* [INSTRUCTION]
All of the lines below are to be printed again exactly; images are excluded from the output.
+ + + + +
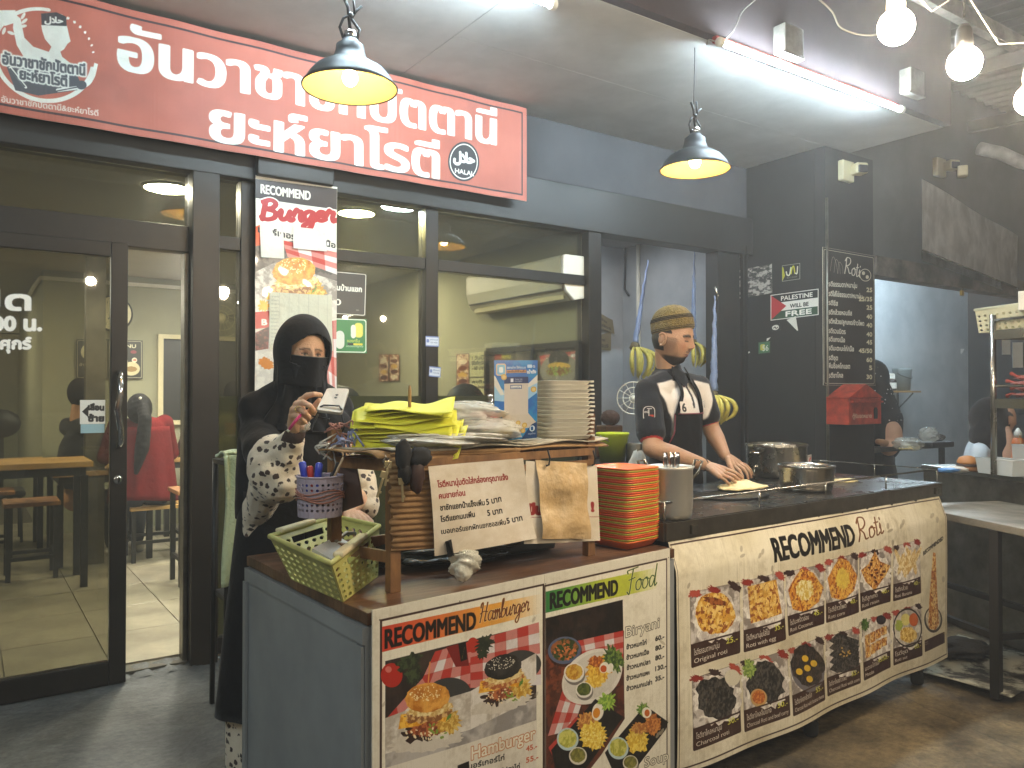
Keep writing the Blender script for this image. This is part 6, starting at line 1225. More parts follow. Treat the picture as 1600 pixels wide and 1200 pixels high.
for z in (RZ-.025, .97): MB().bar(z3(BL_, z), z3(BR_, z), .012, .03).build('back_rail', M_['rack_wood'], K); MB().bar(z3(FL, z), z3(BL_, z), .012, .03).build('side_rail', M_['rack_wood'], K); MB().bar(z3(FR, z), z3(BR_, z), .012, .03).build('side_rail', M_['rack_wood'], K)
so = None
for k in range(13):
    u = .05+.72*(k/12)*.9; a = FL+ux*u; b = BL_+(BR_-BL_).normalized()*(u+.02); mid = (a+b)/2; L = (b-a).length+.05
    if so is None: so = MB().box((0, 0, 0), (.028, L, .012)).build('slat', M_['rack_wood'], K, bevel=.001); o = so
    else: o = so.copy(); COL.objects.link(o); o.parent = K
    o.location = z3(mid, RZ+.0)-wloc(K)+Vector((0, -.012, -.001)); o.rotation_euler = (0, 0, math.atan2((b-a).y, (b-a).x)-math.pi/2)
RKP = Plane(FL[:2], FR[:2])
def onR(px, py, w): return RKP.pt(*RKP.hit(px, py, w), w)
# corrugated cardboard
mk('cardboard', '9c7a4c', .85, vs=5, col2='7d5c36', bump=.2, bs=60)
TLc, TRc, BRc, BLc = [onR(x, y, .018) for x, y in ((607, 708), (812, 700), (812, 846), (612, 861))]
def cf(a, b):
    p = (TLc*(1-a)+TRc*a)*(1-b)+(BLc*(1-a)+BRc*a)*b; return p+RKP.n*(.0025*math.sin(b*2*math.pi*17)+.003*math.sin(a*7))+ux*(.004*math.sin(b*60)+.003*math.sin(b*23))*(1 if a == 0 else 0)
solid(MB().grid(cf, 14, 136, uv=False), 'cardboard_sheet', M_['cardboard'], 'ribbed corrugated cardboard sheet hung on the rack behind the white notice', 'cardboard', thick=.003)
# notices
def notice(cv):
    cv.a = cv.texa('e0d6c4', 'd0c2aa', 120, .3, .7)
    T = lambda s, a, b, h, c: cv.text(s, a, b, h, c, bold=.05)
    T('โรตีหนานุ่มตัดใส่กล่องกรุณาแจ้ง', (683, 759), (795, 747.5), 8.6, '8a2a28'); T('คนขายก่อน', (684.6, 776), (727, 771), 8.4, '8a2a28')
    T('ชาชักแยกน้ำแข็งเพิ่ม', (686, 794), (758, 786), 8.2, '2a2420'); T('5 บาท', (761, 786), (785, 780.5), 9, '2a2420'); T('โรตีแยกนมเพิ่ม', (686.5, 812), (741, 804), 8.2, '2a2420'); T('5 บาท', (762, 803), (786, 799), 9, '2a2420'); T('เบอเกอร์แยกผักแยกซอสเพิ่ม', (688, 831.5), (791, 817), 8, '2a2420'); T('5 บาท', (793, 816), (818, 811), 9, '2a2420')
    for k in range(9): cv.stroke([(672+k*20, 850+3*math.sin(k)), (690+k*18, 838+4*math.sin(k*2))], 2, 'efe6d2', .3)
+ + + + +
* [EXPECTED OUTPUT]
Keep writing the Blender script for this image. This is part 6, starting at line 1225. More parts follow. Treat the picture as 1600 pixels wide and 1200 pixels high.
for z in (RZ-.025, .97): MB().bar(z3(BL_, z), z3(BR_, z), .012, .03).build('back_rail', M_['rack_wood'], K); MB().bar(z3(FL, z), z3(BL_, z), .012, .03).build('side_rail', M_['rack_wood'], K); MB().bar(z3(FR, z), z3(BR_, z), .012, .03).build('side_rail', M_['rack_wood'], K)
so = None
for k in range(13):
    u = .05+.72*(k/12)*.9; a = FL+ux*u; b = BL_+(BR_-BL_).normalized()*(u+.02); mid = (a+b)/2; L = (b-a).length+.05
    if so is None: so = MB().box((0, 0, 0), (.028, L, .012)).build('slat', M_['rack_wood'], K, bevel=.001); o = so
    else: o = so.copy(); COL.objects.link(o); o.parent = K
    o.location = z3(mid, RZ+.0)-wloc(K)+Vector((0, -.012, -.001)); o.rotation_euler = (0, 0, math.atan2((b-a).y, (b-a).x)-math.pi/2)
RKP = Plane(FL[:2], FR[:2])
def onR(px, py, w): return RKP.pt(*RKP.hit(px, py, w), w)
# corrugated cardboard
mk('cardboard', '9c7a4c', .85, vs=5, col2='7d5c36', bump=.2, bs=60)
TLc, TRc, BRc, BLc = [onR(x, y, .018) for x, y in ((607, 708), (812, 700), (812, 846), (612, 861))]
def cf(a, b):
    p = (TLc*(1-a)+TRc*a)*(1-b)+(BLc*(1-a)+BRc*a)*b; return p+RKP.n*(.0025*math.sin(b*2*math.pi*17)+.003*math.sin(a*7))+ux*(.004*math.sin(b*60)+.003*math.sin(b*23))*(1 if a == 0 else 0)
solid(MB().grid(cf, 14, 136, uv=False), 'cardboard_sheet', M_['cardboard'], 'ribbed corrugated cardboard sheet hung on the rack behind the white notice', 'cardboard', thick=.003)
# notices
def notice(cv):
    cv.a = cv.texa('e0d6c4', 'd0c2aa', 120, .3, .7)
    T = lambda s, a, b, h, c: cv.text(s, a, b, h, c, bold=.05)
    T('โรตีหนานุ่มตัดใส่กล่องกรุณาแจ้ง', (683, 759), (795, 747.5), 8.6, '8a2a28'); T('คนขายก่อน', (684.6, 776), (727, 771), 8.4, '8a2a28')
    T('ชาชักแยกน้ำแข็งเพิ่ม', (686, 794), (758, 786), 8.2, '2a2420'); T('5 บาท', (761, 786), (785, 780.5), 9, '2a2420'); T('โรตีแยกนมเพิ่ม', (686.5, 812), (741, 804), 8.2, '2a2420'); T('5 บาท', (762, 803), (786, 799), 9, '2a2420'); T('เบอเกอร์แยกผักแยกซอสเพิ่ม', (688, 831.5), (791, 817), 8, '2a2420'); T('5 บาท', (793, 816), (818, 811), 9, '2a2420')
    for k in range(9): cv.stroke([(672+k*20, 850+3*math.sin(k)), (690+k*18, 838+4*math.sin(k*2))], 2, 'efe6d2', .3)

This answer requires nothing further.